Testing Individual Effectiveness

Immediately after waking from sleep, remain motionless, eyes closed. Make 2 to 3 squeezes straining the brain. This is known as straining the brain. If nothing happens, try another technique. If vibrations occur during this exercise, try to move the vibrations around the body and amplify them by continuing to strain the brain. The stronger the vibrations, the higher the probability that a separation technique may be applied. Spontaneous separation may occur. While straining the brain, a practitioner may experience the sounds necessary for transitioning to a listening in technique.

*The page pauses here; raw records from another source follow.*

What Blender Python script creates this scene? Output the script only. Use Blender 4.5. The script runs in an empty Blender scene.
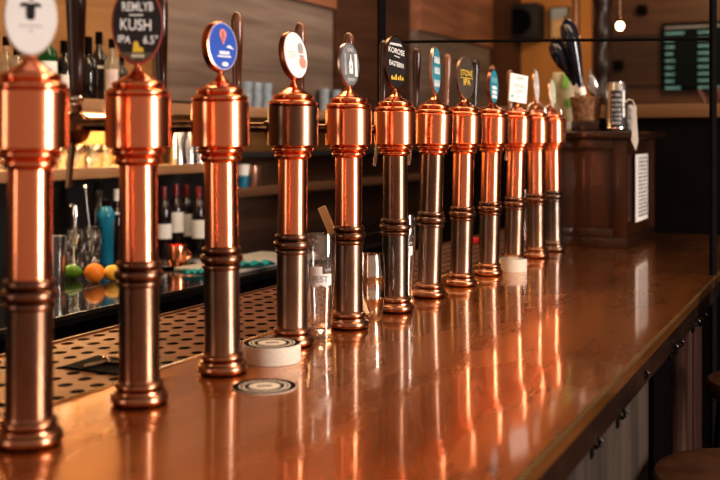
import bpy, bmesh, math, random
from mathutils import Vector, Matrix, Euler
random.seed(7)
PI = math.pi
scene = bpy.context.scene
col = scene.collection

# ------------------------------------------------------------------ camera numbers
F = 1000.0                       # focal length in pixels at 720 wide (50 mm on 36 mm)
U0, VH = 360.0, 138.7            # optical centre column, horizon row
TH = math.radians(26.5)
CT, ST = math.cos(TH), math.sin(TH)
CX, CY, CZ = 1.0963, -1.1038, 1.50
BAR = 1.05                       # bar top height
BACK = 0.97                      # back counter height

def ray(u, v):
    t = (u - U0) / F
    return Vector((t*CT - ST, t*ST + CT, (VH - v)/F))
C0 = Vector((CX, CY, CZ))
def at_z(u, v, z):
    d = ray(u, v); return C0 + d*((z - CZ)/d.z)
def at_x(u, v, x):
    d = ray(u, v); return C0 + d*((x - CX)/d.x)
def at_y(u, v, y):
    d = ray(u, v); return C0 + d*((y - CY)/d.y)
def at_d(u, v, k):
    return C0 + ray(u, v)*k
def face_cam(p):                 # z-rotation that turns a local -Y front to the camera side
    d = C0 - p
    return math.atan2(d.y, d.x) + PI/2

# ------------------------------------------------------------------ materials
MATS = {}
def mat(name, c, rough=0.5, metal=0.0, var=0.15, scale=12.0, coat=0.0, bump=0.0, stretch=(1,1,1),
        dark=None, emit=None, estr=0.0, trans=0.0, ior=1.45, spec=0.5, lo=0.35, hi=0.65, rvar=0.0, coord='Object'):
    m = bpy.data.materials.new(name); m.use_nodes = True
    nt = m.node_tree; N = nt.nodes; L = nt.links
    b = N['Principled BSDF']
    tc = N.new('ShaderNodeTexCoord'); mp = N.new('ShaderNodeMapping')
    mp.inputs['Scale'].default_value = stretch
    L.new(tc.outputs[coord], mp.inputs['Vector'])
    nz = N.new('ShaderNodeTexNoise'); nz.inputs['Scale'].default_value = scale
    nz.inputs['Detail'].default_value = 6; nz.inputs['Roughness'].default_value = 0.6
    L.new(mp.outputs[0], nz.inputs['Vector'])
    cr = N.new('ShaderNodeValToRGB')
    d = dark if dark else tuple(x*(1-var) for x in c)
    l = c if dark else tuple(min(1, x*(1+var)) for x in c)
    cr.color_ramp.elements[0].position = lo; cr.color_ramp.elements[1].position = hi
    cr.color_ramp.elements[0].color = (*d, 1); cr.color_ramp.elements[1].color = (*l, 1)
    L.new(nz.outputs['Fac'], cr.inputs['Fac']); L.new(cr.outputs['Color'], b.inputs['Base Color'])
    b.inputs['Roughness'].default_value = rough; b.inputs['Metallic'].default_value = metal
    b.inputs['Coat Weight'].default_value = coat; b.inputs['Coat Roughness'].default_value = 0.05
    b.inputs['Specular IOR Level'].default_value = spec
    b.inputs['Transmission Weight'].default_value = trans; b.inputs['IOR'].default_value = ior
    if rvar:
        mr = N.new('ShaderNodeMapRange'); mr.inputs['To Min'].default_value = rough - rvar; mr.inputs['To Max'].default_value = rough + rvar
        L.new(nz.outputs['Fac'], mr.inputs['Value']); L.new(mr.outputs[0], b.inputs['Roughness'])
    if bump:
        bp = N.new('ShaderNodeBump'); bp.inputs['Strength'].default_value = bump; bp.inputs['Distance'].default_value = 0.01
        L.new(nz.outputs['Fac'], bp.inputs['Height']); L.new(bp.outputs[0], b.inputs['Normal'])
    if emit:
        b.inputs['Emission Color'].default_value = (*emit, 1); b.inputs['Emission Strength'].default_value = estr
    MATS[name] = m
    return m

def wood(name, c1, c2, plank=0.0, axis=2, rough=0.5, grain=6.0, along=1, spec=0.4, coat=0.0):
    """grain stretched along one axis, optional plank seams every `plank` metres across `axis`"""
    m = bpy.data.materials.new(name); m.use_nodes = True
    nt = m.node_tree; N = nt.nodes; L = nt.links; b = N['Principled BSDF']
    tc = N.new('ShaderNodeTexCoord'); mp = N.new('ShaderNodeMapping')
    s = [grain*2.5]*3; s[along] = grain*0.18; mp.inputs['Scale'].default_value = s
    L.new(tc.outputs['Object'], mp.inputs['Vector'])
    nz = N.new('ShaderNodeTexNoise'); nz.inputs['Scale'].default_value = 1.0; nz.inputs['Detail'].default_value = 8
    nz.inputs['Distortion'].default_value = 0.6
    L.new(mp.outputs[0], nz.inputs['Vector'])
    cr = N.new('ShaderNodeValToRGB')
    cr.color_ramp.elements[0].position = .3; cr.color_ramp.elements[1].position = .7
    cr.color_ramp.elements[0].color = (*c2, 1); cr.color_ramp.elements[1].color = (*c1, 1)
    L.new(nz.outputs['Fac'], cr.inputs['Fac'])
    out = cr.outputs['Color']
    if plank:
        sx = N.new('ShaderNodeSeparateXYZ'); L.new(tc.outputs['Object'], sx.inputs[0])
        mu = N.new('ShaderNodeMath'); mu.operation = 'MULTIPLY'; mu.inputs[1].default_value = 1/plank
        L.new(sx.outputs[axis], mu.inputs[0])
        fl = N.new('ShaderNodeMath'); fl.operation = 'FLOOR'; L.new(mu.outputs[0], fl.inputs[0])
        wn = N.new('ShaderNodeTexWhiteNoise'); wn.noise_dimensions = '1D'; L.new(fl.outputs[0], wn.inputs['W'])
        fr = N.new('ShaderNodeMath'); fr.operation = 'FRACT'; L.new(mu.outputs[0], fr.inputs[0])
        gt = N.new('ShaderNodeMath'); gt.operation = 'GREATER_THAN'; gt.inputs[1].default_value = 0.05; L.new(fr.outputs[0], gt.inputs[0])
        ma = N.new('ShaderNodeMapRange'); ma.inputs['To Min'].default_value = 0.6; ma.inputs['To Max'].default_value = 1.2
        L.new(wn.outputs['Value'], ma.inputs['Value'])
        mm = N.new('ShaderNodeMath'); mm.operation = 'MULTIPLY'; L.new(ma.outputs[0], mm.inputs[0]); L.new(gt.outputs[0], mm.inputs[1])
        vm = N.new('ShaderNodeVectorMath'); vm.operation = 'SCALE'; L.new(out, vm.inputs[0]); L.new(mm.outputs[0], vm.inputs['Scale'])
        out = vm.outputs[0]
    L.new(out, b.inputs['Base Color'])
    bp = N.new('ShaderNodeBump'); bp.inputs['Strength'].default_value = 0.25; bp.inputs['Distance'].default_value = 0.004
    L.new(nz.outputs['Fac'], bp.inputs['Height']); L.new(bp.outputs[0], b.inputs['Normal'])
    b.inputs['Roughness'].default_value = rough; b.inputs['Specular IOR Level'].default_value = spec
    b.inputs['Coat Weight'].default_value = coat
    MATS[name] = m
    return m

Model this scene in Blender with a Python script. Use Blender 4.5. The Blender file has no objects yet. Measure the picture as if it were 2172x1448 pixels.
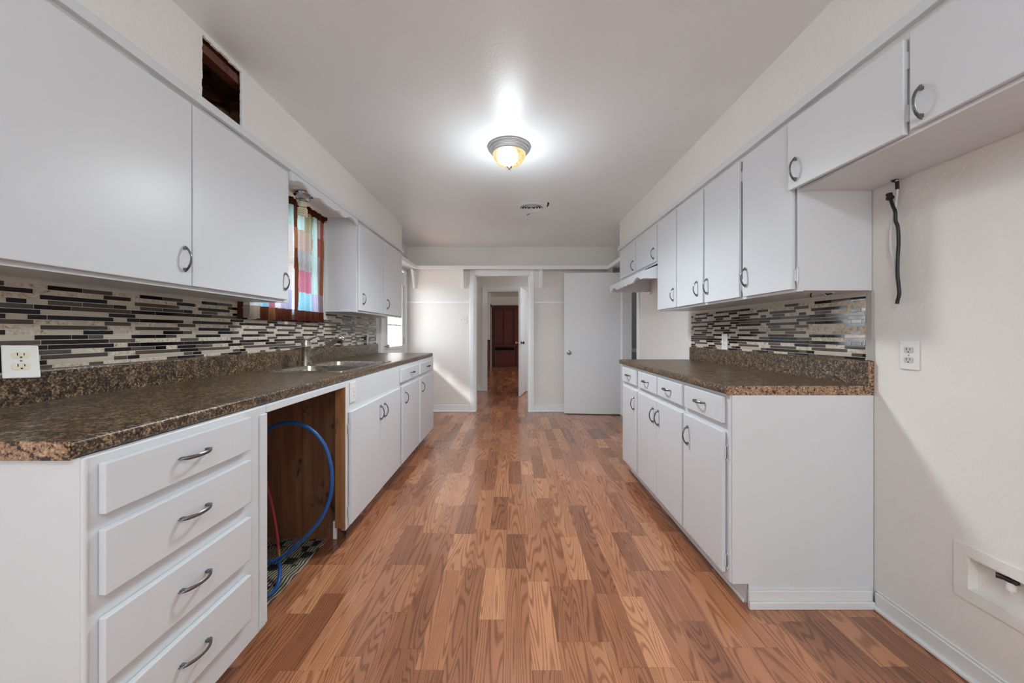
import bpy, bmesh, math, random
from mathutils import Vector, Matrix

random.seed(7)
scn = bpy.context.scene
C = scn.collection
PI = math.pi

# ------------------------------------------------------------------ camera
CAMZ = 1.1643
cam_d = bpy.data.cameras.new('camera')
cam_d.sensor_width = 36.0
cam_d.lens = 780.0 / 2172.0 * 36.0
cam_d.shift_x = -3.0 / 2172.0
cam_d.shift_y = -18.0 / 2172.0
cam_d.clip_start = 0.05
cam = bpy.data.objects.new('camera', cam_d)
cam.location = (0, 0, CAMZ)
cam.rotation_euler = (PI / 2, 0, 0)
C.objects.link(cam)
scn.camera = cam

# ------------------------------------------------------------------ world, sun, large lights, exposure
W = bpy.data.worlds.new('world'); scn.world = W
W.use_nodes = True
wn = W.node_tree.nodes; wl = W.node_tree.links
wn['Background'].inputs[0].default_value = (0.80, 0.90, 1.0, 1)
wn['Background'].inputs[1].default_value = 15.0

sun_d = bpy.data.lights.new('sun', 'SUN')
sun_d.energy = 20.0; sun_d.angle = math.radians(9); sun_d.color = (1.0, 0.97, 0.93)
sun = bpy.data.objects.new('sun', sun_d); C.objects.link(sun)
sun.rotation_euler = Vector((0.66, 0.56, -0.66)).to_track_quat('-Z', 'Y').to_euler()

def area(name, loc, direction, sx, sy, power, col=(1, 1, 1)):
    d = bpy.data.lights.new(name, 'AREA'); d.shape = 'RECTANGLE'
    d.size = sx; d.size_y = sy; d.energy = power; d.color = col
    o = bpy.data.objects.new(name, d); C.objects.link(o); o.location = loc
    o.rotation_euler = Vector(direction).to_track_quat('-Z', 'Y').to_euler()
    return o
# area lights of the rear, the hall, the far den and the side room
area('rear_fill_light', (0.0, -2.93, 1.45), (0, 1, 0.05), 2.7, 1.7, 34, (0.84, 0.945, 1.0))  # added fill light behind the camera; the wall there is solid
area('hall_ceiling_glow', (1.3, 6.1, 2.42), (0, 0, -1), 0.35, 0.35, 15, (0.92, 0.96, 1.0))
area('den_fill_light', (2.9, 9.6, 1.4), (-1, 0.15, 0), 1.2, 1.2, 34, (1.0, 0.97, 0.93))  # added to brighten the den; no window stands there
area('side_room_light', (2.45, 4.2, 1.5), (0, 1, 0), 0.5, 0.6, 1.2, (0.95, 0.98, 1.0))  # dim area light standing inside the windowless side room

for nm, lc, d_, sx, sy in (('door_portal', (-1.72, 4.9, 1.41), (1, 0, 0), 0.62, 0.90), ('window_portal', (-1.72, 2.54, 1.67), (1, 0, 0), 0.86, 0.75)):
    po_ = area(nm, lc, d_, sx, sy, 1); po_.data.cycles.is_portal = True

vs = scn.view_settings
vs.view_transform = 'Standard'; vs.look = 'None'; vs.gamma = 1.0; vs.use_curve_mapping = False
vs.exposure = 0.17
scn.cycles.max_bounces = 10
scn.cycles.diffuse_bounces = 6
scn.cycles.sample_clamp_indirect = 6.0

# ------------------------------------------------------------------ materials
def nodes(name):
    m = bpy.data.materials.new(name); m.use_nodes = True
    nt = m.node_tree
    return m, nt, nt.nodes['Principled BSDF']
def N(nt, typ, **kw):
    n = nt.nodes.new(typ)
    for k, v in kw.items():
        setattr(n, k, v)
    return n
def L(nt, a, b): nt.links.new(a, b)
def ramp(nt, stops, interp='LINEAR'):
    r = N(nt, 'ShaderNodeValToRGB'); r.color_ramp.interpolation = interp
    e = r.color_ramp.elements
    while len(e) > 1: e.remove(e[-1])
    e[0].position = stops[0][0]; e[0].color = tuple(stops[0][1]) + (1,)
    for p, c in stops[1:]:
        x = e.new(p); x.color = tuple(c) + (1,)
    return r
def math_n(nt, op, a, b=None, c=None):
    n = N(nt, 'ShaderNodeMath', operation=op)
    for i, v in enumerate((a, b, c)):
        if v is None: continue
        if isinstance(v, (int, float)): n.inputs[i].default_value = v
        else: L(nt, v, n.inputs[i])
    return n.outputs[0]
def mixc(nt, fac, a, b, blend='MIX'):
    n = N(nt, 'ShaderNodeMix', data_type='RGBA', blend_type=blend)
    for sock, v in ((n.inputs[0], fac), (n.inputs[6], a), (n.inputs[7], b)):
        if isinstance(v, (int, float)): sock.default_value = v
        elif isinstance(v, tuple): sock.default_value = v if len(v) == 4 else v + (1,)
        else: L(nt, v, sock)
    return n.outputs[2]
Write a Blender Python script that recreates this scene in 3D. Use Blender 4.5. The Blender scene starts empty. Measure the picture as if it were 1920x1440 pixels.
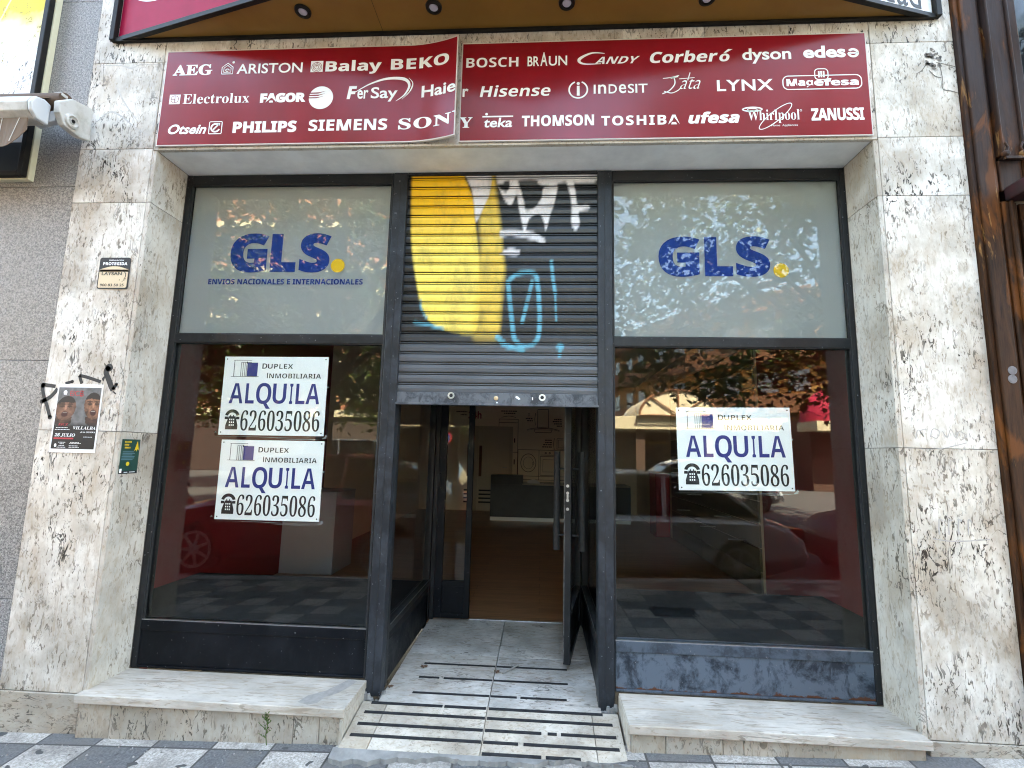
import bpy, bmesh, math, random
from mathutils import Vector, Matrix
random.seed(7)
sc = bpy.context.scene
COL = sc.collection
R = math.radians

# ------------------------------------------------------------------ camera
cam = bpy.data.cameras.new('camera'); camo = bpy.data.objects.new('camera', cam); COL.objects.link(camo)
cam.sensor_fit = 'HORIZONTAL'; cam.sensor_width = 36.0; cam.lens = 931.165/1920*36
cam.clip_start = 0.05; cam.clip_end = 400
def cam_axes(pi, ya, ro):
    f = Vector((-math.sin(ya)*math.cos(pi), math.cos(ya)*math.cos(pi), math.sin(pi)))
    r = Vector((math.cos(ya), math.sin(ya), 0)); u = r.cross(f)
    return r*math.cos(ro)+u*math.sin(ro), u*math.cos(ro)-r*math.sin(ro), f
_r, _u, _f = cam_axes(0.1363, 0.0613, 0.0223)
camo.matrix_world = Matrix(((_r.x,_u.x,-_f.x,0.0),(_r.y,_u.y,-_f.y,-2.6),(_r.z,_u.z,-_f.z,1.45),(0,0,0,1)))
sc.camera = camo

# ------------------------------------------------------------------ light
SUN_EL, SUN_AZ = R(52), R(24)
w = bpy.data.worlds.new('World'); sc.world = w; w.use_nodes = True
wn = w.node_tree; bg = wn.nodes['Background']
sky = wn.nodes.new('ShaderNodeTexSky'); sky.sky_type = 'NISHITA'; sky.sun_disc = False
sky.sun_elevation = SUN_EL; sky.sun_rotation = SUN_AZ; sky.air_density = 1.0; sky.dust_density = 2.5; sky.ozone_density = 1.0
wn.links.new(sky.outputs[0], bg.inputs[0]); bg.inputs[1].default_value = 0.115
sl = bpy.data.lights.new('sun', 'SUN'); sl.energy = 4.8; sl.angle = R(0.5); sl.color = (1, .95, .87)
so = bpy.data.objects.new('sun', sl); COL.objects.link(so)
sd = Vector((math.sin(SUN_AZ)*math.cos(SUN_EL), math.cos(SUN_AZ)*math.cos(SUN_EL), math.sin(SUN_EL)))
so.rotation_euler = sd.to_track_quat('Z', 'Y').to_euler()
vs = sc.view_settings; vs.view_transform = 'Standard'; vs.look = 'None'; vs.exposure = 4.7; vs.gamma = 1.0
vs.use_white_balance = True; vs.white_balance_temperature = 7800; vs.white_balance_tint = 4
cy = sc.cycles
cy.use_denoising = True; cy.filter_width = 1.1
cy.max_bounces = 14; cy.diffuse_bounces = 9; cy.glossy_bounces = 5; cy.transparent_max_bounces = 16
cy.sample_clamp_indirect = 20.0

# ------------------------------------------------------------------ materials
class NT:
    def __init__(s, name):
        s.m = bpy.data.materials.new(name); s.m.use_nodes = True
        s.t = s.m.node_tree; s.p = s.t.nodes['Principled BSDF']; s.out = s.t.nodes['Material Output']
    def n(s, typ, **kw):
        nd = s.t.nodes.new('ShaderNode'+typ)
        for k, v in kw.items():
            if hasattr(nd, k) and not k.startswith('i_'): setattr(nd, k, v)
        return nd
    def link(s, a, b): s.t.links.new(a, b)
    def val(s, sock, v):
        if hasattr(v, 'is_output') or isinstance(v, bpy.types.NodeSocket): s.link(v, sock)
        else: sock.default_value = v
    def math(s, op, a, b=0.0, c=None):
        nd = s.n('Math', operation=op); s.val(nd.inputs[0], a); s.val(nd.inputs[1], b)
        if c is not None: s.val(nd.inputs[2], c)
        return nd.outputs[0]
    def pos(s, scale=(1,1,1), island=0.0, obj=False):
        g = s.n('NewGeometry')
        src = s.n('TexCoord').outputs['Object'] if obj else g.outputs['Position']
        if island:
            mm = s.n('VectorMath', operation='MULTIPLY_ADD')
            s.link(g.outputs['Random Per Island'], mm.inputs[0]); mm.inputs[1].default_value = (island, island*1.7, island*2.3)
            s.link(src, mm.inputs[2]); src = mm.outputs[0]
        m = s.n('VectorMath', operation='MULTIPLY'); s.link(src, m.inputs[0]); m.inputs[1].default_value = scale
        return m.outputs[0]
    def noise(s, vec, scale, detail=4, rough=.55, dist=0.0):
        nd = s.n('TexNoise'); s.link(vec, nd.inputs['Vector']); nd.inputs['Scale'].default_value = scale
        nd.inputs['Detail'].default_value = detail; nd.inputs['Roughness'].default_value = rough; nd.inputs['Distortion'].default_value = dist
        return nd.outputs['Fac']
    def ramp(s, fac, a, b, lo=0.0, hi=1.0):
        nd = s.n('MapRange'); s.link(fac, nd.inputs[0]); nd.inputs[1].default_value = a; nd.inputs[2].default_value = b
        nd.inputs[3].default_value = lo; nd.inputs[4].default_value = hi; nd.clamp = True
        return nd.outputs[0]
    def mix(s, fac, a, b, bt='MIX'):
        nd = s.n('Mix', data_type='RGBA', blend_type=bt)
        s.val(nd.inputs[0], fac)
        for i, v in ((6, a), (7, b)):
            if isinstance(v, tuple): nd.inputs[i].default_value = (*v, 1)[:4]
            else: s.link(v, nd.inputs[i])
        return nd.outputs[2]
    def color(s, c):
        if isinstance(c, tuple): s.p.inputs['Base Color'].default_value = (*c, 1)[:4]
        else: s.link(c, s.p.inputs['Base Color'])
    def set(s, rough=.6, metal=0.0, spec=.5, coat=None):
        s.val(s.p.inputs['Roughness'], rough); s.val(s.p.inputs['Metallic'], metal); s.p.inputs['Specular IOR Level'].default_value = spec
        if coat: s.p.inputs['Coat Weight'].default_value = coat; s.p.inputs['Coat Roughness'].default_value = .05
    def bump(s, h, strength=.3, dist=.005):
        b = s.n('Bump'); s.link(h, b.inputs['Height']); b.inputs['Strength'].default_value = strength; b.inputs['Distance'].default_value = dist
        s.link(b.outputs[0], s.p.inputs['Normal'])

_mats = {}
def mk(name, c1, c2=None, scale=8, rough=.6, metal=0.0, spec=.5, stretch=(1,1,1), bump=0.0, lo=.35, hi=.65, coat=None, rvar=0.0):
    """plain material with a two-tone mottling"""
    if name in _mats: return _mats[name]
    t = NT(name)
    if c2:
        v = t.pos(stretch); n = t.noise(v, scale, 6, .6)
        t.color(t.mix(t.ramp(n, lo, hi), c1, c2))
        if bump: t.bump(n, bump, .004)
        if rvar: rough = t.ramp(n, lo, hi, rough-rvar, rough+rvar)
    else: t.color(c1)
    t.set(rough, metal, spec, coat)
    _mats[name] = t.m
    return t.m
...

The vibrations that arise from straining the brain are very striking. If there is any doubt as to whether the vibrations happened, then most likely a practitioner did not experience them. The vibrations may be described as an intense, painless electrical current moving through or gripping the body. At times, the sensation of a total numbing of the body is experienced.


To practice straining the brain, lie down, eyes closed, and attempt to strain the brain. Do not think about the fact that actually squeezing the brain is impossible. The imagined straining should be spasmodic, rhythmic. Practitioners may strain the entire brain or specific parts of it. During the process, a sensation of pressure or even real strain arises in the brain. With 95% of practitioners, this strain usually occurs within the first few minutes of exercise. This technique should be committed to memory when training so that it may be instantly recalled and practiced upon awakening from sleep.

Practitioners often make the mistake of unintentionally straining their facial and neck muscles instead of straining the interior of their heads. This error should be avoided at all costs, lest it become a habit that frustrates genuine practice.